Thứ Tư, 15 tháng 8, 2007


Number 176


Airboy Gets Ghastly!


When most Golden Age comics fans think of Graham Ingels they think of him as "Ghastly," a nickname earned during his time drawing some of the creepiest horror comics ever published for EC Comics. He well deserved that nickname. But Ingels was an artist who freelanced on various other genres of comics before he signed on at EC. This particular Airboy story, from Airboy Volume 5 Number 7, August 1948, although unsigned, is undoubtedly one of his.

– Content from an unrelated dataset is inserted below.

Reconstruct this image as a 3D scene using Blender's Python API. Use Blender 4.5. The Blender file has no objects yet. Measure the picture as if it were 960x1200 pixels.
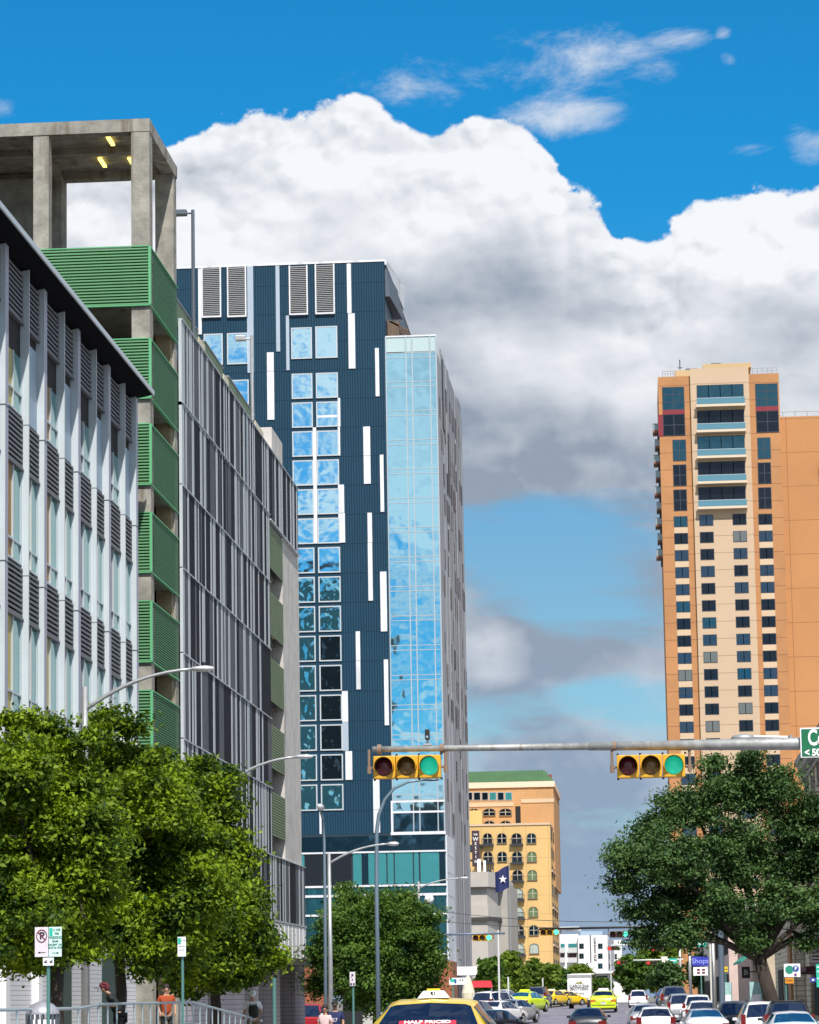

Ingels, who was born in 1915, was about a decade older than his fellow EC artists. Ingels was a mature and polished cartoonist by the time he started his comics career. So it is with this Airboy story, a far-fetched story about criminals killing "bums," (now called "homeless persons"), secreting dope on their bodies and shipping them to their home cities where the dope can be claimed. The crime comics element is foremost in the story, and along with the later horror stories, was a milieu well suited to Ingels' style.

Airboy's dad shows up in this story. He isn't given a name, so is he Airdad?

The comic I scanned this from is from a copy reported unsold after it went off sale. The title strip had been razored off the cover, returned for credit to the distributor. The mutilated comic was then sold by an unscrupulous storeowner or news dealer, probably for 5¢. I used to see those sorts of displays in various stores in the early to mid-1950s. I think after a time they were shut down by local magazine distributors. My copy has tape holding the razored pages together through the first few pages of the story. I didn't do the taping, and I found this issue along with a couple of others in like condition. Fortunately, the tape's adhesive hasn't dried out, so the cellophane is still intact, not fallen off leaving a stained brown residue.

The cover, which I got off the Internet, is also by Ingels, and has a really nice graphic design. The coloring, and the silhouettes of the figures against the sunset make it stand out. It's likely influenced by Will Eisner, who had some very memorable Spirit splash panels set on piers like this.